Wo wärst du gerne in einer Führungsposition? Und was würdest du dann sofort ändern?

Ich hatte keinerlei Ambitionen auf eine politische oder berufliche Führungsposition. Ich wollte keine Partei anführen und kein Schulleiter sein. Obwohl ich für kurze Zeit in der Wende von der Gesamtkonferenz meiner Schule mal zum stellvertretenden Direktor für außerunterrichtliche Tätigkeiten gewählt wurde (damals lief das so), habe ich dann zugunsten einer Kollegin auf den Posten verzichtet, als es nur noch einen Stellvertreter gab. Auch mit einem Amt im Ministerium habe ich nichts am Hut. Ich bin nämlich sehr gern Lehrer.

Wäre ich aber Bildungsminister in Sachsen-Anhalt, gäbe es sofort wieder die Altersermäßigungs-stunden wie früher, Zusatzstunden bräuchten nur freiwillig gehalten werden und für Abordnungen gäbe es den finanziellen Bonus sofort ab Geltung des entsprechenden Erlasses.

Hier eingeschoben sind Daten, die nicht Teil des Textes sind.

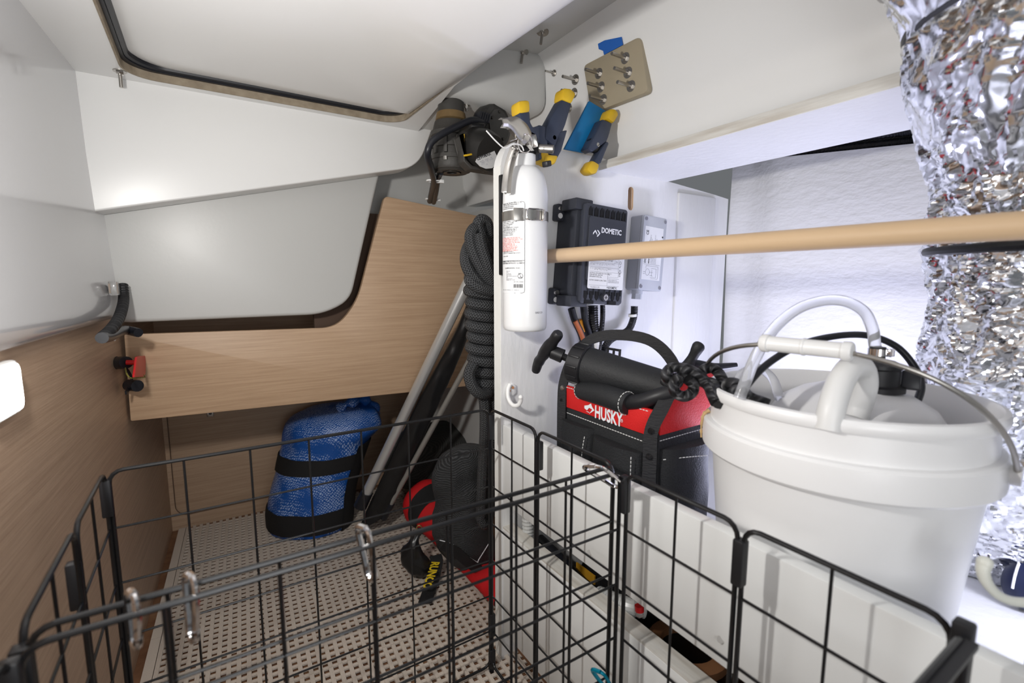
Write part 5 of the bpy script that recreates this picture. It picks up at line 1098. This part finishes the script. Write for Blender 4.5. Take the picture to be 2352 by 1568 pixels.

Was wünschst du dir von deiner GEW?

Die GEW muss weiter eine streitbare Gewerkschaft bleiben. Ich wünsche mir, dass auch in Zukunft die Interessen unserer Mitglieder so konsequent wie bisher vertreten werden. Wir müssen unserem Arbeitgeber geschlossen gegenübertreten.

Wo siehst du die GEW in zehn Jahren?

Ich bin mir sicher, dass die GEW auch in zehn Jahren noch die mitgliederstärkste und einflussreichste Bildungsgewerkschaft in Sachsen-Anhalt ist. Daran gibt es überhaupt keinen Zweifel.